▶ **To do**:
Give back exactly the lines that run from the beginning of the entries to the line containing "PI = math.pi", both included, and nothing else.
....
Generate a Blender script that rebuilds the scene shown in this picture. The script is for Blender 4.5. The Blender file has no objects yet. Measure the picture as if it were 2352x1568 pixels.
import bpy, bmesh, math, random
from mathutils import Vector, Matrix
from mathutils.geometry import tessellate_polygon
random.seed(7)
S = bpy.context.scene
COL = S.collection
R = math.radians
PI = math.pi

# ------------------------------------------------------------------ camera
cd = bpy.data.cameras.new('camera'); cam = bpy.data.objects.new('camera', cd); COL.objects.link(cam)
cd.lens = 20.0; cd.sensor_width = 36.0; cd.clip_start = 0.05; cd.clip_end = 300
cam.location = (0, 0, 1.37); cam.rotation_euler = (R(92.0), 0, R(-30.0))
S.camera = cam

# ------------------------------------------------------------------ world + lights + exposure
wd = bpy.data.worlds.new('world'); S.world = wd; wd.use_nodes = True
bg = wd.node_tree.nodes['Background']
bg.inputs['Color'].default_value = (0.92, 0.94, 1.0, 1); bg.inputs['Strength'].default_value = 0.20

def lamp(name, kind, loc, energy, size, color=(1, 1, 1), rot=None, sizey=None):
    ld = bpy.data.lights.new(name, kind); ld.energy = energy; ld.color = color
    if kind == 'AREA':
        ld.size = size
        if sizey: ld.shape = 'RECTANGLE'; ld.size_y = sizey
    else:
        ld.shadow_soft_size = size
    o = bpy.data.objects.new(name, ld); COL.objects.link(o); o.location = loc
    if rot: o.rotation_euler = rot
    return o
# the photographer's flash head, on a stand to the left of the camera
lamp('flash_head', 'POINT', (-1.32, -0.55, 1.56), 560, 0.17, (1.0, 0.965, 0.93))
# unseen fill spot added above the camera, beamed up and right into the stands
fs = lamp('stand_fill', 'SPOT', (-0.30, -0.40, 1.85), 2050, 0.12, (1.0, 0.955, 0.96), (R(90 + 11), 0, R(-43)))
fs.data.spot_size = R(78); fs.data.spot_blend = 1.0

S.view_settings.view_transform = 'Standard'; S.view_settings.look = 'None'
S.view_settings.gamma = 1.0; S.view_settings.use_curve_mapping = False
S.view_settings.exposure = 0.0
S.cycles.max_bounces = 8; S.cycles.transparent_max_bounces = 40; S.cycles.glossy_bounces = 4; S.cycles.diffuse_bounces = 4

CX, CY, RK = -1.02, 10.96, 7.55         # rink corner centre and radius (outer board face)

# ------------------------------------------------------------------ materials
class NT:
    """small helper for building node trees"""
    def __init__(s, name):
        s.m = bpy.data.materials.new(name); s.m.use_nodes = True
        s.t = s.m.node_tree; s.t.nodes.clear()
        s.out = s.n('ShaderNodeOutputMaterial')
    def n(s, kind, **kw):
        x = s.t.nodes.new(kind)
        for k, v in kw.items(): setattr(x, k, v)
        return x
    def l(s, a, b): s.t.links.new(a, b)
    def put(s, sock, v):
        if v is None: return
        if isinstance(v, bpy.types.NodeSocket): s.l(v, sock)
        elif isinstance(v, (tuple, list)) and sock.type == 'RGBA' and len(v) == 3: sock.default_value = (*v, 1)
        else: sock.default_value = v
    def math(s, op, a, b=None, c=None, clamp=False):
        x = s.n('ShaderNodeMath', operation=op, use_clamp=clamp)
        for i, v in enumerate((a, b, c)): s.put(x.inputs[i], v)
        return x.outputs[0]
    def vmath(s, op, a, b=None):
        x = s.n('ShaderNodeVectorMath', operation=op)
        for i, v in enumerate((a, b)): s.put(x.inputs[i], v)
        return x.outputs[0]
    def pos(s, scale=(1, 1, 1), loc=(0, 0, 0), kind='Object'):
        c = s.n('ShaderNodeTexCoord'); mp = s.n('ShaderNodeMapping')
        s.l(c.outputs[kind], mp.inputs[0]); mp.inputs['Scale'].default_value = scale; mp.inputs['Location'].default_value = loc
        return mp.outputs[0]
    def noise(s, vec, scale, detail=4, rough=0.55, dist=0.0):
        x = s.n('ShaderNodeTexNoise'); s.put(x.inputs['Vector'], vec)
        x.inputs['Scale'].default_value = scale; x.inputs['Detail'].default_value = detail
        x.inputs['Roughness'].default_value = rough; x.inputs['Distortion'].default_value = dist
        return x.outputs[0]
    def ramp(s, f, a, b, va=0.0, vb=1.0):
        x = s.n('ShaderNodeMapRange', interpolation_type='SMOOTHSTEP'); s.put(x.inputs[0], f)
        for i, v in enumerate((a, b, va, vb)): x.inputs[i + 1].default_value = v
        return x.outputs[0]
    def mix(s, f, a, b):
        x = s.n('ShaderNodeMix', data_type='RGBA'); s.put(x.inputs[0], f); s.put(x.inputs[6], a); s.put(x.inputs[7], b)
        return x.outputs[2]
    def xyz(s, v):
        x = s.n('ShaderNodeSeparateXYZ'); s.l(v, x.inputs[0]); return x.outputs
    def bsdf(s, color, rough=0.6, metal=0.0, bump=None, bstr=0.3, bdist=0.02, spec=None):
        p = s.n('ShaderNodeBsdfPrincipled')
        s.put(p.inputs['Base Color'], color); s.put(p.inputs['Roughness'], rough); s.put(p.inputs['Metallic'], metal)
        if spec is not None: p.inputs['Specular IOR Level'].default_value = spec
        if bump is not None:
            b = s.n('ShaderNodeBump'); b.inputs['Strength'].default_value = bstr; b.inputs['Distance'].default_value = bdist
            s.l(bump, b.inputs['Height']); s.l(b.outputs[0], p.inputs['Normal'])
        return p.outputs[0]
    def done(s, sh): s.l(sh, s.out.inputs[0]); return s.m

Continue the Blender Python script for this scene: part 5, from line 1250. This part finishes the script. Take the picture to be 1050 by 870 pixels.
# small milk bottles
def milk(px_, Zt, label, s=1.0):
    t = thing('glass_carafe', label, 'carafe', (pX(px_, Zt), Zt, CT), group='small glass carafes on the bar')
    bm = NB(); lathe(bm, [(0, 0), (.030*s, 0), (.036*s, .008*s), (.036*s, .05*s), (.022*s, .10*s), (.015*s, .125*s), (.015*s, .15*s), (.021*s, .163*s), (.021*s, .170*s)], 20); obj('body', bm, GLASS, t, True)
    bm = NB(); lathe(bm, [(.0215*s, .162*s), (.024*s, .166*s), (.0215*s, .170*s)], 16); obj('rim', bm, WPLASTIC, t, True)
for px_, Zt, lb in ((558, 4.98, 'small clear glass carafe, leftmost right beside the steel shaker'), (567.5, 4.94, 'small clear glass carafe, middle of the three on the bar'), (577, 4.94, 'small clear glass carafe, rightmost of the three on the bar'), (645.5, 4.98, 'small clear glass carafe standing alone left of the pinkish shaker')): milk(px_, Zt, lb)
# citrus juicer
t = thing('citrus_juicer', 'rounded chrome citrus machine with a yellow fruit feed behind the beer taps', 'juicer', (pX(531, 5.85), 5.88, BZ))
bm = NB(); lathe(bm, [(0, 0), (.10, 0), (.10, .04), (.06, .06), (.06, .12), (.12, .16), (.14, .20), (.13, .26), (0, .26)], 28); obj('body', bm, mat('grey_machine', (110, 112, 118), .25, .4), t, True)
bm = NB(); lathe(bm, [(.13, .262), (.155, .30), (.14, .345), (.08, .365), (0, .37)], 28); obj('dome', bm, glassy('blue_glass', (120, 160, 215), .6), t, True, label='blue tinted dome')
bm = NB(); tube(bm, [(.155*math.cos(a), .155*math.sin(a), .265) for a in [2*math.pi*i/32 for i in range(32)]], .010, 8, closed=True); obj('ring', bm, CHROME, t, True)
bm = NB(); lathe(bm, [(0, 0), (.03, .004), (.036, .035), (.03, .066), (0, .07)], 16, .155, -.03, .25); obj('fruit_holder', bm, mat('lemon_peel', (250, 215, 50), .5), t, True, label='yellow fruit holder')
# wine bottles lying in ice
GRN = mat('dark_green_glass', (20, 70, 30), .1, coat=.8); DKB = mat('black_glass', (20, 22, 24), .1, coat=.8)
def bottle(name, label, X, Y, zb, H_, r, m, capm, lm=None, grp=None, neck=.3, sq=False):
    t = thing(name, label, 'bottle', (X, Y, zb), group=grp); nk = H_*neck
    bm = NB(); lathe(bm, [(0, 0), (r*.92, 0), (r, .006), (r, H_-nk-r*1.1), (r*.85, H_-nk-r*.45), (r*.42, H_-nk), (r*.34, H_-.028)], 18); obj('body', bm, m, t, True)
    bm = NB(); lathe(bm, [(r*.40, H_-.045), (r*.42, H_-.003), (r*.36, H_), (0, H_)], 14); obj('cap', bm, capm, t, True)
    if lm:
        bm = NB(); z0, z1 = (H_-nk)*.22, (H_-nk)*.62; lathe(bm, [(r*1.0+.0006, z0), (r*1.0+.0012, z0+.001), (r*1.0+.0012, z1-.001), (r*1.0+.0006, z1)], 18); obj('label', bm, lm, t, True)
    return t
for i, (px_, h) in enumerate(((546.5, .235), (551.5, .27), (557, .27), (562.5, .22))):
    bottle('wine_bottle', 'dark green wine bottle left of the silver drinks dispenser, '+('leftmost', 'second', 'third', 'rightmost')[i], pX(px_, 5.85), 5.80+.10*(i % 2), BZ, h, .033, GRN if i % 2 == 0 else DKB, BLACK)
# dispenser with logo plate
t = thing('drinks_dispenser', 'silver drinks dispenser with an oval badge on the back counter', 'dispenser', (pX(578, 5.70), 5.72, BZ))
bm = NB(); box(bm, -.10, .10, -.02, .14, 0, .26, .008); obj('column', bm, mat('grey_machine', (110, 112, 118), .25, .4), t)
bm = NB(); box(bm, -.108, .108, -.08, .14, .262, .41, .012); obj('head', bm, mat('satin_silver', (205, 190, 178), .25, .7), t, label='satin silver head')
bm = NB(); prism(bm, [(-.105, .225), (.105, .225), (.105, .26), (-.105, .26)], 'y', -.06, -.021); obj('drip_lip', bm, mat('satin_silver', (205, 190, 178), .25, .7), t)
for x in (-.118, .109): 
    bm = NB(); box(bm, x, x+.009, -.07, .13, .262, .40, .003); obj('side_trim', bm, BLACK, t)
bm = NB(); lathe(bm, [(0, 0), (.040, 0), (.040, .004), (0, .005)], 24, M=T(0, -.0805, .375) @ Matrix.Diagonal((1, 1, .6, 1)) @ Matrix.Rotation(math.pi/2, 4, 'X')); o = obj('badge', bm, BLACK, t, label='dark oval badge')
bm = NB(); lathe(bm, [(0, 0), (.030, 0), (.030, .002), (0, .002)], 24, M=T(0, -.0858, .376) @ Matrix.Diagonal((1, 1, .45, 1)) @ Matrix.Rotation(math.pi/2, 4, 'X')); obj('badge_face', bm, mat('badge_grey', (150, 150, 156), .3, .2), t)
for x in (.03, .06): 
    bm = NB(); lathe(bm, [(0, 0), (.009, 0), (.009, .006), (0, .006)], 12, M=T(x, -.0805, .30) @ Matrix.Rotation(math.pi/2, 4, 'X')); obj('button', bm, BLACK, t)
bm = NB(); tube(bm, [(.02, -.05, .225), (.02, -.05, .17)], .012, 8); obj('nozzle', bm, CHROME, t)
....
▶ **Exercise result**:
Generate a Blender script that rebuilds the scene shown in this picture. The script is for Blender 4.5. The Blender file has no objects yet. Measure the picture as if it were 2352x1568 pixels.
import bpy, bmesh, math, random
from mathutils import Vector, Matrix
from mathutils.geometry import tessellate_polygon
random.seed(7)
S = bpy.context.scene
COL = S.collection
R = math.radians
PI = math.pi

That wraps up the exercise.